Somos porque fuimos. Cuando España era todavía las Españas, se dotó a la nación de un texto constitucional de última generación. El 4G de la época. Contenía una relación de derechos individuales, reconocía la soberanía nacional, la división de poderes y regulaba con detalle las instituciones fundamentales. La crème de la crème de las Normas Supremas, vaya. Canelita en rama. De virtuoso pragmatismo, configuraba unas Cortes unicamerales, prescindiendo de un Senado que a fin de cuentas no serviría de mucho, permitiendo el ahorro de los contribuyentes.
Así que todo estaba requetelisto para la vuelta del legítimo Rey. Cuando se pudiera, claro. Porque lo primero era derrotar y expulsar al invasor gabacho. Y empeño se puso. Tanto como para aceptar la ayuda de los ingleses, quienes, por aquello de que el enemigo de mi enemigo etcétera, y de que el paso francés por España les podía tocar la puntita de Gibraltar, echaron una mano. Al final, después de seis años, conseguimos darles la patada a los adláteres del «petit cabrón», al hermano de éste y al propio «petit». Fernando se ajustó la corona en su enorme cabeza, y resultó ser un «grand cabrón». El príncipe salió rana. A veces pasa.
Al sentarse en el trono dijo que eso de la constitución no iba con él, además de que se había aprobado sin su consulta. Y, aunque algunos le recordaron que no podía responder a los whatsapp por tener los dedos demasiado metidos en el culo de Napoleón, o en el particular, para evitar que le guillotinara la cabeza o los cojones, mientras por aquí morían para librarlo de la sodomía, no terminaron de convencerlo; es más, prescindió de la Constitución de 1812 y a muchos los pasó por el paredón, por su sinceridad liberal.
De tal forma siguieron los años, su absoluta majestad procurando expandir la simiente entre damas de corte, meretrices de postín y rameras de baja estofa. No hacía ascos. Hasta que un general gallardo y valiente llamado Rafael del Riego dijo ya está bien y comenzó a golpear al absolutismo con un ejército que se le fue adhiriendo, junto con una población que había sido sometida al silencio. El Rey, cagadito de miedo, encariñado con la corona y con la casita en plena zona residencial de la Villa, proclamó bajo juramento, y detrás de sonrisa bonachona, lo de marchemos francamente, y yo el primero, por la senda constitucional, pelillos a la mar, hombre, que si el pueblo quiere Constitución, yo le doy Constitución, para eso soy magnánimo, generoso y correspondido, que lo de antes ha sido todo un malentendido, ya está tardando en entrar en vigor el texto gaditano, faltaría más.

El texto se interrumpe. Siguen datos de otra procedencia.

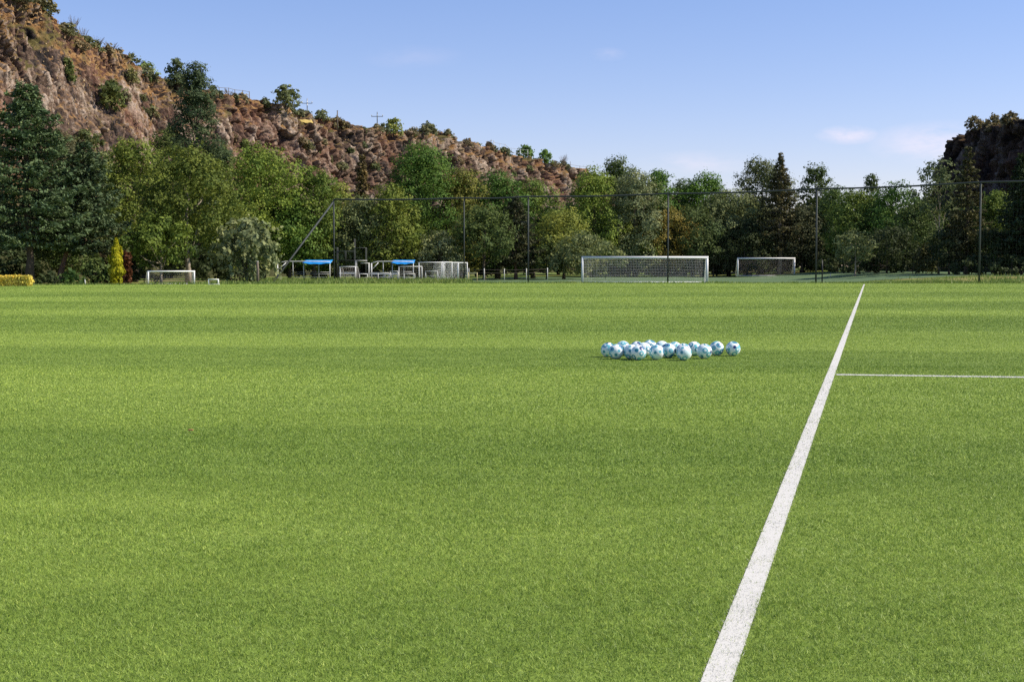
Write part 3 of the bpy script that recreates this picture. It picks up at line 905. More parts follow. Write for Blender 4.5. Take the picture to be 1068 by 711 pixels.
SAGE = (0.203, 0.223, 0.101)
on_ridge(165, 0, 16, 30, (0.203, 0.263, 0.092), 'pale green bush on the ridge, left of the tall slender tree')
on_ridge(186, 0, 26, 26, (0.142, 0.182, 0.092), 'grey-green rounded bush on the ridge, just left of the tall slender tree')
on_ridge(288, 0, 20, 40, (0.193, 0.223, 0.092), 'large green bush on the ridge left of the first utility pole')
on_ridge(341, 0, 10, 20, SAGE, 'pointed olive bush on the ridge right of the yellow sheet')
on_ridge(360, 0, 8, 26, (0.243, 0.203, 0.101), 'brownish low bush on the ridge between the two utility poles')
on_ridge(407, 0, 16, 24, (0.243, 0.284, 0.081), 'round light green bush on the ridge right of the second utility pole')
on_ridge(448, 0, 11, 26, (0.182, 0.203, 0.112), 'grey-green cactus-like bush on the highest middle ridge')
on_ridge(474, 0, 6, 22, (0.243, 0.182, 0.101), 'brown low bush right of the grey-green ridge bush')
on_ridge(552, 0, 17, 22, (0.142, 0.243, 0.061), 'green bush on the ridge at the right, left one of two')
on_ridge(566, 0, 14, 18, (0.142, 0.243, 0.061), 'green bush on the ridge at the right, right one of two')
on_ridge(508, 0, 8, 14, (0.203, 0.162, 0.101), 'dry brown bush on the ridge above the right cliff', )
on_ridge(46, 0, 16, 34, (0.182, 0.173, 0.092), 'dry grey-green bush at the top of the steep left slope')
on_ridge(24, 0, 12, 34, (0.162, 0.173, 0.092), 'grey-green bush at the very top left of the hill')
for i, (px, h, w, lb) in enumerate([(74, 17, 18, 'bare twiggy shrub below the top left bush on the ridge'), (86, 13, 16, 'bare twiggy shrub, left of the pale twiggy one on the ridge'),
        (102, 12, 22, 'bare pale twiggy shrub in the middle of the left ridge'), (120, 10, 20, 'bare twiggy shrub at the right end of the left ridge'),
        (580, 12, 14, 'bare twiggy shrub on the ridge right of the two green bushes'), (240, 8, 16, 'bare twiggy shrub on the ridge right of the tall slender tree')]):
    on_ridge(px, 0, h, w, None, lb, True, 'bare_shrub')
for i, (px, py, h, w, col, lb) in enumerate([
        (117, 98, 34, 40, (0.162, 0.193, 0.065), 'large olive green bush growing on the brown left slope'),
        (72, 72, 26, 16, (0.151, 0.182, 0.061), 'narrow olive bush left of the large bush on the brown slope'),
        (138, 78, 16, 16, (0.223, 0.223, 0.092), 'pale cactus-like clump under the left ridge'),
        (30, 108, 20, 30, (0.182, 0.203, 0.081), 'olive bush above the tallest conifer on the slope'),
        (90, 142, 20, 40, (0.151, 0.182, 0.072), 'olive bush low on the slope right of the tallest conifer'),
        (330, 153, 16, 10, (0.151, 0.173, 0.072), 'narrow olive bush hanging in the middle of the cliff'),
        (255, 150, 12, 20, (0.151, 0.193, 0.061), 'olive bush at the cliff foot above the bright green tree')]):
    q = hill_at(px, py + h / 2); COUNT[0] += 1
    shrub((q[0], q[1] - .3, q[2] - .3), h * q[1] / F, w / 2 * q[1] / F, col, lb, COUNT[0])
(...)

Pero no se pudo evitar la conspiración. Un grupo de amiguetes europeos, conocidos como la «Santa Alianza», vio cierto peligro de propagación en la constitucionalidad española. Decidió ayudar al hermano Fernando —por la endogamia regia no andarían desencaminados con el grado de parentesco— a recuperar sus poderes absolutos. Debido a la que formó en el continente, se le adjudicó a Francia el palito más corto. Envió a sus «Cien Mil Hijos de San Luis» —posiblemente tuviera el santo tiempo de engendrar tamaña prole—, y Fernando VII, envalentonado por el multitudinario apoyo del otrora férreo enemigo, aseveró que por la senda constitucional, francamente, marcharía, cito textual, «vuestra putísima madre», fin de la cita. Se quitó de en medio a Riego —de nada le sirvió la súplica de clemencia precedida de bajada de calzón—, derogó la Constitución de 1812, recobró sus potestades monárquicas e hizo lo mismo con las inquisitoriales para la Iglesia. Había que dar al César lo que era del César y a Dios, pues eso, lo que era de Dios.

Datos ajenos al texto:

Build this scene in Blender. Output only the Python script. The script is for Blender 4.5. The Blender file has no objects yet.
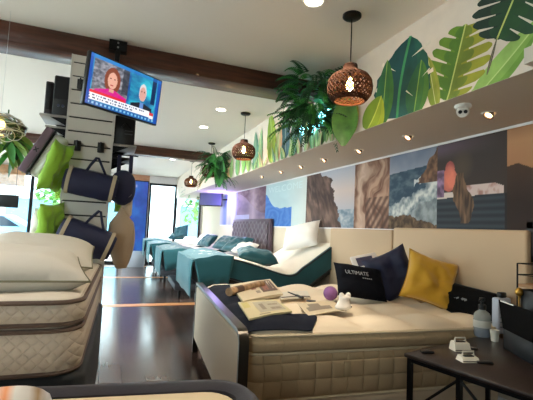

A todo esto la Historia no ha constatado el número exacto de bastardos. Vinieron a ser oficiales únicamente dos. Y niñas. Lo cual no dejaba de ser un problema: la Ley Sálica seguía vigente en España. Por ella, las mujeres no podían heredar el trono, si existía varón por línea directa o colateral de segundo y tercer grado. Frente a este panorama, Carlos María, hermano del Rey, se relamía los bigotes, habida cuenta de la vida que se pegaba el primogénito de su padre, no pudiendo augurarle largos años de prosperidad.
Tal vez Carlos María recibiera como una bofetada seca con el dorso de la mano la derogación de la Ley Sálica por parte de su hermano, otorgando la preferencia en la sucesión a su sobrina Isabel. Pero lo cierto es que se lo tomó como un caballero. Al cabo, tampoco es que tuviera que mendigar para comer; encima aún podía errar los cálculos vitales del Rey, con margen para la llegada del varón. Había que guardar la calma, o las apariencias, y tirar de filosófica paciencia. O por lo menos lo hizo al principio.